**Provided material**:
↓

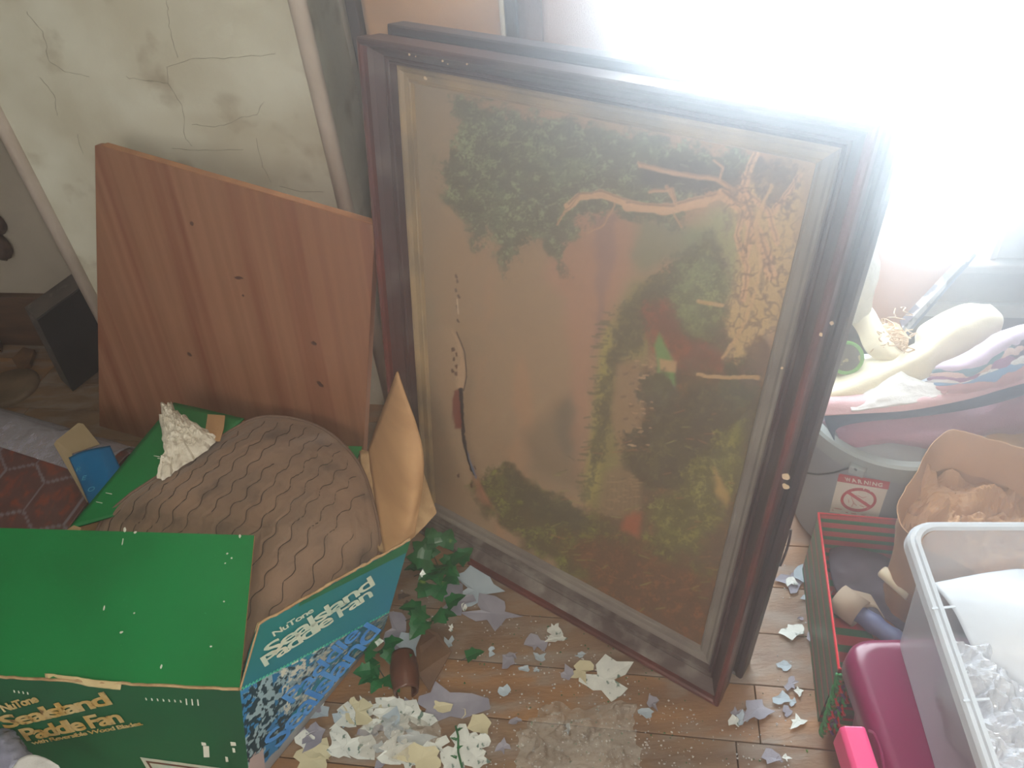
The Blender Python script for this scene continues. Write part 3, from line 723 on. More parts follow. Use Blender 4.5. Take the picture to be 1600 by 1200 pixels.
tag(vin, 'dark red hexagon-patterned vinyl flooring sheet curled up at left of the green box', 'vinyl flooring')
M_film = film_mat('clear_film', S(190, 188, 200), .42, .18, .8, 26)
V, F = [], []
fl = patch([[vo + vax * t + vfar * fx + Vector((0, 0, z)) for t in (-.15, .1, .3, .52, .68)] for fx, z in ((.032, .045), (.022, .088), (-.02, .107), (-.07, .105), (-.105, .098))], 50, 20, .0008, .004, 30, 3)
tag(obj('plastic_film', fl, M_film, None, smooth=True, base=True), 'shiny clear plastic film wrapped over the curl of the hexagon vinyl', 'plastic wrap')

# ------------------------------------------------------------------ green fan carton
M_green = mat('green_carton_print', S(22, 122, 62), .42, S(18, 108, 52), 4, 4, .05, 150, c3=S(60, 150, 100), s3=260, t3=(.68, .75))
M_greend = mat('dark_green_print', S(20, 92, 54), .45, S(22, 78, 50), 4, 4, .05, 150)
M_kraft = mat('kraft_cardboard', S(188, 148, 106), .8, S(172, 132, 92), 6, 5, .12, 120, stretch=(1, 1, 6))
M_kraft_torn = mat('torn_cardboard', S(190, 160, 120), .9, S(160, 126, 90), 26, 6, .6, 90)
M_teal = mat('teal_carton_print', S(16, 112, 96), .42, S(22, 100, 122), 2.4, 3, .05, 150)
M_ink_t = mat('tan_gold_lettering', S(190, 168, 120), .6, S(176, 140, 70), 30, 4, c3=S(120, 92, 56), s3=60, t3=(.6, .7))
M_ink_w = mat('pale_grey_lettering', S(168, 184, 168), .6, S(190, 190, 170), 40)
M_ink_b = mat('blue_lettering', S(52, 118, 186), .5, S(80, 140, 200), 30)
M_sku = mat('white_scuff', S(214, 214, 200), .8)
M_perf = mat('light_green_perforation', S(70, 180, 140), .5)
M_tape = mat('yellowed_tape', S(206, 186, 140), .45, S(186, 164, 120), 20)
HZ = .25
A1 = at(375, 1078, HZ); A2 = at(608, 957, .22); A3 = at(575, 705, HZ); A4 = at(275, 632, HZ)
A0 = A1 + (at(0, 1058, HZ) - A1).normalized() * .575
B1 = Vector((-.565, .632, .002)); B2 = Vector((-.333, .952, .002)); B3 = Vector((-.385, 1.245, .002)); B4 = Vector((A4.x, A4.y, .002)); B0 = A0 + (B1 - A1)
cen = (A0 + A1 + A2 + A3 + A4) / 5
carton = thing('fan_carton', 'big crushed green ceiling-fan carton with open flaps, a brown cushion inside', 'carton', (cen.x, cen.y, 0))
def wallp(name, a, b, c, d, m, t=.005, parent=carton, lab=None):
    """outer face a,b (bottom) c,d (top); the inner side is bare cardboard"""
    nrm = (b - a).cross(d - a).normalized(); V, F = patch([[a.lerp(b, k / 5) for k in range(6)], [d.lerp(c, k / 5) for k in range(6)]], 12, 8, t)
    n0 = (V[1] - V[0]).cross(V[12] - V[0])
    inside = n0.dot(cen - a) > 0 if name != 'top_flap' else n0.z < 0
    if inside:                                     # patch thickens against its normal: keep the thickness inside
        h = len(V) // 2; V = V[:h] + [V[i] + (V[i] - V[h + i]) for i in range(h)]
    o = obj(name, (V, F), [m, M_kraft], parent, smooth=False)
    ng = 11 * 7 * 2
    for k, p in enumerate(o.data.polygons): p.material_index = 0 if (k < ng and k % 2 == 0) else 1
    if lab: o['label'] = lab
    return o
wf = wallp('front_panel', B0, B1, A1, A0, M_greend, lab='dark green front panel with tan lettering')
wallp('back_panel', B3, B4, A4, A3, M_green)
wallp('left_panel', B4, B0, A0, A4, M_green)
wallp('end_panel', B2, B3, A3, A2, M_kraft)
# right panel with print baked as vertex colours
def print_panel():
    nu, nv = 200, 130
    K = np.zeros((nv, nu, 3)); V = []
    for j in range(nv):
        v = j / (nv - 1)
        for i in range(nu):
            u = i / (nu - 1)
            p = B1.lerp(B2, u).lerp(A1.lerp(A2, u), v)
            bulge = math.sin(math.pi * u) * math.sin(math.pi * min(1, v * 1.0)) * .0
            p = p + Vector((.8, -.55, 0)) * bulge
            V.append(p)
    u = np.linspace(0, 1, nu)[None, :] * np.ones((nv, 1)); v = np.linspace(0, 1, nv)[:, None] * np.ones((1, nu))
    c = lambda *a: np.array(S(*a))
    seam = 1.0 + 0 * u
    up = v > seam
    w = np.clip((v - seam) / .42, 0, 1)
    t1 = c(20, 104, 118) + (c(22, 120, 74) - c(20, 104, 118)) * (w ** 2)[..., None]
    t1 = t1 * (1 + .06 * fbm(u * 6, v * 6, 2)[..., None]) + (c(16, 96, 130) - c(20, 104, 118)) * (u * .6)[..., None]
    n1 = fbm(u * 42, v * 26, 5, 3); n2 = fbm(u * 16 + 3, v * 12, 8, 4); n3 = fbm(u * 5, v * 5, 15, 3)
    lo = c(142, 168, 176) * np.ones_like(K)
    lo = np.where((n1 + .35 * (u < .3) * (1 - v) > .08 + .25 * u)[..., None], c(30, 58, 70), lo)
    lo = np.where(((n2 > .05) & (u > .2))[..., None], c(36, 112, 160), lo)
    lo = np.where(((n2 > .16) & (n1 > .0) & (u > .25))[..., None], c(26, 140, 160), lo)
    lo = np.where(((n3 > .12) & (n1 < .02))[..., None], c(52, 124, 176), lo)
    lo = np.where(((n1 < -.22) & (u > .25))[..., None], c(206, 204, 186), lo)
    lo = np.where((v < .10 + .05 * n3)[..., None], c(150, 150, 152), lo)
    lo = np.where(((u < .10) & (v < .30 + .1 * n1))[..., None], c(178, 160, 156), lo)
    K = np.where(up[..., None], t1, lo)
    K = np.where(((np.abs(v - seam) < .008) & (np.mod(u * 60, 1) < .6))[..., None], c(70, 190, 150), K)
    idx = np.arange(nu * nv).reshape(nv, nu)
    F = np.stack([idx[:-1, :-1], idx[:-1, 1:], idx[1:, 1:], idx[1:, :-1]], -1).reshape(-1, 4)
    o = obj('side_panel', (V, [tuple(int(z) for z in q) for q in F]), [attr_mat('teal_carton_picture', .42, .05, 200), M_kraft], carton, smooth=True)
    a_ = o.data.attributes.new('paint', 'FLOAT_COLOR', 'POINT'); a_.data.foreach_set('color', np.concatenate([np.clip(K, 0, 1).reshape(-1, 3), np.ones((nu * nv, 1))], 1).reshape(-1).astype(np.float32))
    s = o.modifiers.new('solid', 'SOLIDIFY'); s.thickness = .005; s.offset = -1; s.material_offset = 1; s.material_offset_rim = 1
    o['label'] = 'worn side panel with blue lettering over a speckled blue picture'
    return o
pp = print_panel()
# teal flap standing up from the side wall, torn along its top
TA, TB = at(405, 975, .335), at(641, 843, .315)
sf = obj('side_flap', patch([[A1, A1.lerp(A2, .33), A1.lerp(A2, .66), A2], [A1.lerp(TA, .55) + Vector((-.003, 0, 0)), A1.lerp(A2, .33).lerp(TA.lerp(TB, .33), .5), A1.lerp(A2, .66).lerp(TA.lerp(TB, .66), .5), A2.lerp(TB, .5)], [TA, TA.lerp(TB, .33), TA.lerp(TB, .66), TB]], 40, 14, .004), M_teal, carton)
sf['label'] = 'teal upright side flap with tan lettering'
tfu = (TA.lerp(TB, .5) - A1.lerp(A2, .5)); tfn = (A2 - A1).cross(tfu).normalized(); tfn = tfn if tfn.dot(EYE - A2) > 0 else -tfn
rim = [TA.lerp(TB, t) + Vector((0, 0, .001 + .002 * float(vnoise(t * 30, 1, 4)))) for t in np.linspace(0, 1, 60)]
obj('torn_rim', tube(rim, [.0020 + .0014 * abs(float(vnoise(i * .8, 2, 6))) for i in range(60)], 6), M_kraft_torn, sf)
obj('torn_rim', tube([A1.lerp(TA, t) for t in np.linspace(0, 1, 14)], .0018, 6), M_kraft_torn, sf)
obj('green_edge', patch([[TA.lerp(TB, t) - tfu * .02 + tfn * .0012 for t in (.25, .5, .75, 1)], [TA.lerp(TB, t) - tfu * (.03 + .16 * t) + tfn * .0012 for t in (.25, .5, .75, 1)]], 30, 4, .0006), M_greend, sf)
for k in range(46):
    t = k / 46 + .005; p = A1.lerp(A2, t) + tfn * .002 + tfu * .015
    obj('perforation', slab([p, p + (A2 - A1) * .010, p + (A2 - A1) * .012 + tfu * .02, p + (A2 - A1) * .002 + tfu * .02], tfn * .0006), M_perf, sf)
# front flap: folded in over the cushion
FD = at(398, 838, .35) - A1; F_a = A1 + Vector((0, 0, .003)); F_b = A0 + Vector((0, 0, .003))
flap = wallp('top_flap', F_a, F_b, F_b + FD, F_a + FD, M_green, .004, lab='wide green front flap folded in over the cushion')
for p in flap.data.polygons: p.material_index = 0 if p.normal.z > .3 or p.normal.z < -.3 and False else p.material_index
fn = (F_b - F_a).cross(FD).normalized(); fn = fn if fn.z > 0 else -fn
def onflap(x, y): return aton(x, y, F_a + fn * .0015, fn)
for i, (x, y, r, k) in enumerate([(163, 950, .006, .25), (190, 988, .003, 1), (210, 958, .002, 1), (252, 1042, .004, .6), (375, 838, .004, .6), (195, 828, .006, .5), (211, 832, .003, 1), (330, 1010, .002, 1), (355, 865, .002, 1), (362, 872, .0018, 1), (352, 880, .0018, 1), (350, 940, .0018, 1), (192, 845, .01, .12)]):
    ax_ = Vector((-.2, 1, 0)).normalized(); obj('scuff', blob(onflap(x, y), r, i, .0006, fn, ax_, Vector((1, .1, 0)) * k, 8), M_sku, carton)
# crease along the front hinge with peeled tape
obj('hinge_crease', tube([A0.lerp(A1, t) + Vector((0, -.001, .003 + .002 * float(vnoise(t * 40, 3, 2)))) for t in np.linspace(.2, 1, 60)], .0028, 6), M_kraft_torn, carton)
obj('torn_tape', patch([pz((70, 1052, .258), (110, 1056, .259), (150, 1062, .258), (190, 1066, .257)), pz((72, 1060, .252), (110, 1066, .25), (150, 1074, .248), (188, 1078, .248))], 20, 6, .0006, .003, 60, 8), M_tape, carton, smooth=True)
# back-left flap / wall panel that shows green above the cushion with torn white face
c1, c2, c3, c4 = at(108, 828, .26), at(272, 630, .285), at(382, 655, .27), at(240, 790, .25)
lf = obj('side_flap', patch([[c1, c1.lerp(c2, .5), c2], [c1.lerp(c4, .5), c1.lerp(c3, .5) + Vector((0, 0, .006)), c2.lerp(c3, .5)], [c4, c4.lerp(c3, .5), c3]], 24, 16, .004, .002, 8, 4), M_green, carton, smooth=True)
lf['label'] = 'scuffed green flap folded in over the rear left of the box'
def onz(x, y, z): return at(x, y, z)
torn = [(325, 648), (352, 650), (350, 670), (344, 690), (318, 690), (322, 668)]
obj('torn_patch', slab([at(x, y, .288) for x, y in torn], (0, 0, .002)), M_kraft, carton)['label'] = 'bare kraft patch where the green face tore off'
for i, (x, y) in enumerate([(246, 716), (252, 722), (240, 712), (165, 770), (150, 784), (262, 728)]):
    p = at(x, y, .285); obj('scuff', slab([p, p + Vector((.016, -.005, .0)), p + Vector((.016, -.007, 0)), p + Vector((.001, -.0012, 0))], (0, 0, .001)), M_sku, carton)
obj('corner_fold', slab([at(104, 830, .262), at(116, 822, .266), at(128, 826, .262), at(124, 834, .258)], (0, 0, .003)), M_kraft_torn, carton)
# tall kraft flap standing at the rear right corner
T1 = at(602, 868, .26); T2 = at(576, 706, .28); T3 = at(622, 580, .52); T4 = at(660, 706, .385); T5 = at(648, 838, .27)
tf = obj('end_flap', patch([[T1, T1.lerp(T2, .5), T2], [T1.lerp(T5, .6) , T1.lerp(T4, .60) + Vector((-.0, .0, 0)), T2.lerp(T3, .55)], [T5, T4, T3]], 22, 16, .004, .0012, 10, 9), M_kraft, carton, smooth=True)
tf['label'] = 'bare brown end flap standing upright in a point'
U1, U2, U3, U4 = at(563, 705, .27), at(578, 706, .285), at(604, 866, .255), at(592, 862, .25)
obj('inner_flap', patch([[U4, U4.lerp(U1, .5) + Vector((-.006, 0, 0)), U1], [U3, U3.lerp(U2, .5), U2]], 20, 6, .004, .003, 20, 12), M_kraft_torn, carton, smooth=True)
Q = [at(655, 742, .30), at(662, 742, .30), at(682, 802, .27), at(664, 822, .26), at(640, 846, .25), at(644, 812, .27)]
obj('torn_flap_remnant', slab(Q, (.0, .006, .0)), M_kraft_torn, carton)['label'] = 'frayed stub of torn cardboard by the picture frame'
obj('flap_stub', slab([at(544, 698, .262), at(566, 699, .262), at(556, 724, .255)], (0, 0, .003)), M_green, carton)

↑

**Exercise**: Gather every line containing the word "from" and copy it.

**Solved exercise**:
The Blender Python script for this scene continues. Write part 3, from line 723 on. More parts follow. Use Blender 4.5. Take the picture to be 1600 by 1200 pixels.
# teal flap standing up from the side wall, torn along its top